No me quedaría tranquilo sin una somera reflexión sobre la marcha de Zaza. Necesaria además por lo novedoso que en València supone ya despedir a un futbolista que, además de no desear marcharse, es querido y respetado por la afición. Acostumbrados a abrir la puerta de salida a aves de paso y engañagradas de diversa catadura, la imagen de Zaza dejando la ciudad deportiva en el asiento trasero de un taxi, incapaz de atender a sus incondicionales para no tener que echar mano del pañuelo, nos devuelve aquel viejo fútbol en el que la camiseta era algo más que un trapo que añadir a la colección que guardas en casa. Y ahonda en los interrogantes que toda esta extraña operación nos sigue planteando.

Decía Zaza que 40.000 personas, esas que tantas veces le han aclamado, no se pueden equivocar. En su caso, desde luego, no se equivocaban -aunque yo he visto a esos mismos jalear a reyes del resoplido fondón como Miguel Brito o Feghouli-, y el entusiasmo pasaba de la grada a la tienda, donde ninguna camiseta se vendió más que la suya. Sus números con el Valencia tampoco admiten discusión: la temporada pasada tuvo un coeficiente goles/minutos disputados mejor incluso que el de Rodrigo. De modo que nos encontramos con un delantero que marca goles, entusiasma a la afición, siente la camiseta y además las vende como churros... pero que, vaya por Dios, al único que no gusta es al entrenador.

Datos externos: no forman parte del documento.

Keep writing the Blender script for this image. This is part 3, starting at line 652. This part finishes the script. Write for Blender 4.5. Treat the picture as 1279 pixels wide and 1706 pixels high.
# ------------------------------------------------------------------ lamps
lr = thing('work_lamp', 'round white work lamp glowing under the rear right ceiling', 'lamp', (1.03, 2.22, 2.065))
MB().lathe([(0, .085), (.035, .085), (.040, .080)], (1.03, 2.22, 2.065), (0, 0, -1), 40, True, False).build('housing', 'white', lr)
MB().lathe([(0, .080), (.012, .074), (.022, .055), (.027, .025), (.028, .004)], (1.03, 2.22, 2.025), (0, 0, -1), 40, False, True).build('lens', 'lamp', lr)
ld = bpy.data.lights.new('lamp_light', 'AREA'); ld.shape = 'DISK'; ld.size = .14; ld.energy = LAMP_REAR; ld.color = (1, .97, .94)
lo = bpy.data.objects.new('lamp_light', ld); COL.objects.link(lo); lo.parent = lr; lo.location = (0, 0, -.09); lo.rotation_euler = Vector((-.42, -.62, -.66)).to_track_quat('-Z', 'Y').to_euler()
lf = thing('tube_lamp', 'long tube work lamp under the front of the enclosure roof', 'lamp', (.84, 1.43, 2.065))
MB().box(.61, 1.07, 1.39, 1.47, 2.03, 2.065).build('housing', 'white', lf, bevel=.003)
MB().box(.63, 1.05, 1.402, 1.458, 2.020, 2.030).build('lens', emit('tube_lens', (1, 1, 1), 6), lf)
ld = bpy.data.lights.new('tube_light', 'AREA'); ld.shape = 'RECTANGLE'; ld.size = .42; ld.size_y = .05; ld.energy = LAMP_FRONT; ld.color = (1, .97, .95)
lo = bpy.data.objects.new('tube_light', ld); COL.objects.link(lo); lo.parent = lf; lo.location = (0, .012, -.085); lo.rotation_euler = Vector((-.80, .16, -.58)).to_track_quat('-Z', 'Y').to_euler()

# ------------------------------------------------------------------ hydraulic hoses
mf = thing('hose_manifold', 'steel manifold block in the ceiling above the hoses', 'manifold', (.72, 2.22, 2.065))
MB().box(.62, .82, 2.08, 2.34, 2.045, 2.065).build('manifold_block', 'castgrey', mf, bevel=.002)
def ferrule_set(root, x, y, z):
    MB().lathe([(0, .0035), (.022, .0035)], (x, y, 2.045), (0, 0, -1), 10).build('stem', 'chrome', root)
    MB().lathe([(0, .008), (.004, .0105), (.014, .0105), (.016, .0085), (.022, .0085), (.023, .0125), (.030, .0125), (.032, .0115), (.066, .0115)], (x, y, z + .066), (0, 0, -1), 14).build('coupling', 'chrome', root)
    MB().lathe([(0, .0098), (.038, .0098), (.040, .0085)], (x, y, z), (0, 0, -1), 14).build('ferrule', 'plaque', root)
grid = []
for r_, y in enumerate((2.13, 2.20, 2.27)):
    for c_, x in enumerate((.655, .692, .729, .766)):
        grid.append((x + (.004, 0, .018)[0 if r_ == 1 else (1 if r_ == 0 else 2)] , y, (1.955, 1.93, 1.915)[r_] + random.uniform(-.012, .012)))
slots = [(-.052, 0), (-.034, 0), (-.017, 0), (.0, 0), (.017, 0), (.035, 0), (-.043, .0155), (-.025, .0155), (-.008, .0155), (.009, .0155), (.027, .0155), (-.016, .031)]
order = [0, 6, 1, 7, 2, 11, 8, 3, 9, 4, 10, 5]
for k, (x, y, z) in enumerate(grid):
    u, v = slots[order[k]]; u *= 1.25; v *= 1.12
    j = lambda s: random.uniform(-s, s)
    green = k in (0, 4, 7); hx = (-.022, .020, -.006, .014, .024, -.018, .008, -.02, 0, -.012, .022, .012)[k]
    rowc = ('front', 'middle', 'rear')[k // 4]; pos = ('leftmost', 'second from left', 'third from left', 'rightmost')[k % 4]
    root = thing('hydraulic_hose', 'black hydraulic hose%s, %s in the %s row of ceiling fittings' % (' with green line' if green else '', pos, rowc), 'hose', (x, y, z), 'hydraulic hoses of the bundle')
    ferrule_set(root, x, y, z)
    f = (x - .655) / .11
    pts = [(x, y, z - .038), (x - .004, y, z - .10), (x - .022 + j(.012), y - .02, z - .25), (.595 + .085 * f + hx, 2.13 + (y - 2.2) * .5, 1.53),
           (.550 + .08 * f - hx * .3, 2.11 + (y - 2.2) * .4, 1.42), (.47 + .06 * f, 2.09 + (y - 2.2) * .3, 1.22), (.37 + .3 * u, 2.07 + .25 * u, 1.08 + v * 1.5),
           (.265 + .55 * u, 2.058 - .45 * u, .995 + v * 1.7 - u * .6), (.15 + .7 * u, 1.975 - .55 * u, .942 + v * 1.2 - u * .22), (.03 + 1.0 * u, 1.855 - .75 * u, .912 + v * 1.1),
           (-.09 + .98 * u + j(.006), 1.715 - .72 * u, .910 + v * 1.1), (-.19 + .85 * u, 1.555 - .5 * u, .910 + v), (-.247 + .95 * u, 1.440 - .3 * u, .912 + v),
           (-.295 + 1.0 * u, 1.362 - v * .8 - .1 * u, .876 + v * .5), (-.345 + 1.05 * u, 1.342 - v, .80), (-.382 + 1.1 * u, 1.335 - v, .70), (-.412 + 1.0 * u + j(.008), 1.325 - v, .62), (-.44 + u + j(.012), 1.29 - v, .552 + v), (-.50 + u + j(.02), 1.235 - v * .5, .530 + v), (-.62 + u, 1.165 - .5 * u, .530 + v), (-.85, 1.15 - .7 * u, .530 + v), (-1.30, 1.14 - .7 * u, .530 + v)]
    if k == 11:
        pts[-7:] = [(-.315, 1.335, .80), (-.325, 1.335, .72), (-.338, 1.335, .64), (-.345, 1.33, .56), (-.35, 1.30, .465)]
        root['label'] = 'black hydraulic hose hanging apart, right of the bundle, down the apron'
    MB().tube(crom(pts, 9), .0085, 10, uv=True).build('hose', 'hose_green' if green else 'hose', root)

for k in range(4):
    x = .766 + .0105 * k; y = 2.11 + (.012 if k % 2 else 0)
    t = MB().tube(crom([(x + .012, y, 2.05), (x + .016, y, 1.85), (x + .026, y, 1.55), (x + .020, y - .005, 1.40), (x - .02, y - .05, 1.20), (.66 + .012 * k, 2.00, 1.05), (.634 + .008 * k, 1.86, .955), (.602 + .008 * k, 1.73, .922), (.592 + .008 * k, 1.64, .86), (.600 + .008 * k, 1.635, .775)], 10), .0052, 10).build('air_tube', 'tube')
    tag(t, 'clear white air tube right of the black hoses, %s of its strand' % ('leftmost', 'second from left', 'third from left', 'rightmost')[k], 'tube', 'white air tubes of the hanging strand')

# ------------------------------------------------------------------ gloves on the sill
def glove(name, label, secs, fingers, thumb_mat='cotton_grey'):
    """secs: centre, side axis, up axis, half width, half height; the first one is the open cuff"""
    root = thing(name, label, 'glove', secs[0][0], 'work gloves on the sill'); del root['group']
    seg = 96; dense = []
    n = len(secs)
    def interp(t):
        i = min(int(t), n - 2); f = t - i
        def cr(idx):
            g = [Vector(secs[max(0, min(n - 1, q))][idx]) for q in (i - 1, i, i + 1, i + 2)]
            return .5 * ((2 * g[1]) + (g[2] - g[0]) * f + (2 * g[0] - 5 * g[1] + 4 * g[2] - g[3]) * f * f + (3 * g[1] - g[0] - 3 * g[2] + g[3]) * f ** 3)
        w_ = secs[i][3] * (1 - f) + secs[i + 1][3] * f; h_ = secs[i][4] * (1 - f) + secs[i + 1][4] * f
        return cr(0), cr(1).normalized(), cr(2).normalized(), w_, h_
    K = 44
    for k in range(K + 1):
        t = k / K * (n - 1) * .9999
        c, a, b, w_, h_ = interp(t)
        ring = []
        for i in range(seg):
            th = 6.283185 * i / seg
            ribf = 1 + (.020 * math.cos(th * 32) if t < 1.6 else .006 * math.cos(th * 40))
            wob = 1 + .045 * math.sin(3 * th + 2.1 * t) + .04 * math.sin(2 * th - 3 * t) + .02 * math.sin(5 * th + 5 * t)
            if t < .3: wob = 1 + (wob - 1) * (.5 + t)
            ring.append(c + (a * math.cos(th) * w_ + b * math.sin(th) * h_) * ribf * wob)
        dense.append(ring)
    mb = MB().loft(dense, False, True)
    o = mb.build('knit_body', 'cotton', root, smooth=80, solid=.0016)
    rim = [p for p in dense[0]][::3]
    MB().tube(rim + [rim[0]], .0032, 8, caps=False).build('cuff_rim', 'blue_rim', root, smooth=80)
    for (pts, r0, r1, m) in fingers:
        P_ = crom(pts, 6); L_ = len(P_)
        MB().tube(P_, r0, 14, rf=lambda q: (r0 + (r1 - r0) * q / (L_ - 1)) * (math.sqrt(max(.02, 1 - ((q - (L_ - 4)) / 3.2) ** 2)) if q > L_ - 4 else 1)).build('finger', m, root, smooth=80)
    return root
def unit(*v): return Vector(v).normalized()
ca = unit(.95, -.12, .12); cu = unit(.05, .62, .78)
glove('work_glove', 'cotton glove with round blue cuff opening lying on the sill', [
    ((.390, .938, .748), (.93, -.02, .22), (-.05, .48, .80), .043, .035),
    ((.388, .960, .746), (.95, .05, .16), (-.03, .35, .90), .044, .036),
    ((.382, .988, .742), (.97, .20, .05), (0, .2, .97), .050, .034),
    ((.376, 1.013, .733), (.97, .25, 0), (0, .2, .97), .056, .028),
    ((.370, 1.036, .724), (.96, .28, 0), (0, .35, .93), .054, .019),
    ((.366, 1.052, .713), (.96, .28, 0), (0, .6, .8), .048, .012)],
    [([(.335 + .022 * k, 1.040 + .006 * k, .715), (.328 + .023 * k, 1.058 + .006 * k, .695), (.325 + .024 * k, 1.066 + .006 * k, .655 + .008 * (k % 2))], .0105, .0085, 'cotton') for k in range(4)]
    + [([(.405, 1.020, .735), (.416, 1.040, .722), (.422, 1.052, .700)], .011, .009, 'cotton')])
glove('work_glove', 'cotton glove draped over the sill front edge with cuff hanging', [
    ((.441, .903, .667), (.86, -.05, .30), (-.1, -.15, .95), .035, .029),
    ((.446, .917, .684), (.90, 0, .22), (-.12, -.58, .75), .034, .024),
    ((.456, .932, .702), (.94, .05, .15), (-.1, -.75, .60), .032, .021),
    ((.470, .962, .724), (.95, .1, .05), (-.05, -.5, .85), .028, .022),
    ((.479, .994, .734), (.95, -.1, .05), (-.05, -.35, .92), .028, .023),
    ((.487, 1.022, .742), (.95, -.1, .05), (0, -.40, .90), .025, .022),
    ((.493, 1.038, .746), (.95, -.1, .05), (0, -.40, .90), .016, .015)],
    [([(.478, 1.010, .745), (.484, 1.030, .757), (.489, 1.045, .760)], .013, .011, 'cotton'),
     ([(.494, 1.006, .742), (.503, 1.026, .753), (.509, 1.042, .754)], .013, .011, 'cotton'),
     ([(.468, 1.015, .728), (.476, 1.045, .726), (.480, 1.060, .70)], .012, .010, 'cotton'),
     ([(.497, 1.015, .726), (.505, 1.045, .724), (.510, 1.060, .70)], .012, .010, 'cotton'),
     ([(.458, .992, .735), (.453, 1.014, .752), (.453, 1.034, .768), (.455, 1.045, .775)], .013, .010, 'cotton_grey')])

Las milongas de que Marcelino se ha desprendido del italiano porque quiere un punta rápido y con movilidad pueden ser aceptadas por los -muchos- paladines del axioma prehistórico. Pero a otros nos coge ya demasiado mayores, y casi sin dientes, como para comulgar con ruedas de molino. Que se vaya Zaza y se quede Mina, por ejemplo, echa por tierra cualquier insistencia en ese ámbito. Por no hablar de las características de Batshuayi, que no es precisamente la reencarnación de Aimar en el trato del balón o del Piojo en la velocidad en la conducción. Bien haríamos en no maltratar, por tanto, la inteligencia del aficionado y dejar lo que es un capricho de Marcelino en la categoría de tal. Aquí cada cual es dueño de sus manías y bien se ha ganado el asturiano el derecho a imponer alguna de las suyas. Eso o cuestiones personales o de actitud de Zaza, de esas que en Valencia solo se desvelan diez años después de haber tenido lugar los hechos, que ahora desconocemos y que han movido al míster valencianista a tomar una decisión que futbolísticamente no tiene ni pies ni cabeza.

Porque, seamos serios, aquí sabemos perfectamente quién es Gameiro. Para empezar, el tercer descarte que nos consigue enchufar el Cholo Simeone y no precisamente a precio de ganga -ha costado más de lo que se ha sacado por Zaza, algo increíble-. Los dos primeros retales rojiblancos, Suárez y Vietto, no se fueron de Paterna precisamente entre exclamaciones de dolor de la afición. Al francés, lagarto, lagarto, ya lo quiso fichar la pareja Braulio-Llorente, dos auténticos linces que dejaron al Valencia poco menos que a un paso del cierre por defunción y después ha alternado goles -no muchos- con errores de bulto en la definición. Gameiro puede ser más bajito que Zaza y quizás corra los cien metros unas centésimas más rápido que el italiano, pero no es lo que se dice un killer y a su edad no está para aprender. No queremos decir con ello que no sea un buen futbolista, ni que no pueda aportar su granito de arena al equipo. Pero a mí entender no mejora lo que había. Y muy mal seguiremos yendo si todavía no asumimos que Simeone es cualquier cosa menos tonto.